Graham Priest has a slightly different version of the argument. He says (I paraphrase) In order to get from a to b, you must first get to each point between a and b. But there are infinitely many points between a and b. Hidden premiss: to get to something = to do something. Therefore to get from a to b in a finite time, you must do infinitely many things. But you can’t do infinitely many things in a finite time. Therefore etc. But there is much to challenge there. Is the hidden premiss correct? Is ‘getting to’ a point the same as ‘doing something’? Can we actually ‘get to’ a mathematical point? How? We can cross such a point, of course. But then the argument amounts to this: there are infinitely many collections of finite distances between a and b, and we can traverse any such collection in a finite time. Indeed, clearly we can, for the total length of any such collection will be the length between a and b.

Aristotle mentions the argument several times in the Physics, arguing that we must distinguish the ‘actual’ from the ‘potential’ infinite, but this distinction is not very clear. I don't have the book to hand, so will post something later.
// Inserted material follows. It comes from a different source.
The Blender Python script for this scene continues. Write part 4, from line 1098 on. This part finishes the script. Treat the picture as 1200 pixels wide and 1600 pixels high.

Is Zeno's Paradox a Paradox?

Brandon Watson has a discussion on Zeno's Paradox here. He refers to a version of the argument given at the Internet Enyclopedia, but I don't follow it. The salient points are listed below. I can see that 1-4 are true. But why is 5 true? How are 1-4 supposed to imply 5?

1. The tortoise has a head start, so if Achilles hopes to overtake it, he must run at least to the place where the tortoise presently is
2. But by the time he arrives there, it will have crawled to a new place.
3. So then Achilles must run to this new place.
4. But the tortoise meanwhile will have crawled on, and so forth.
5. Achilles will never catch the tortoise, says Zeno.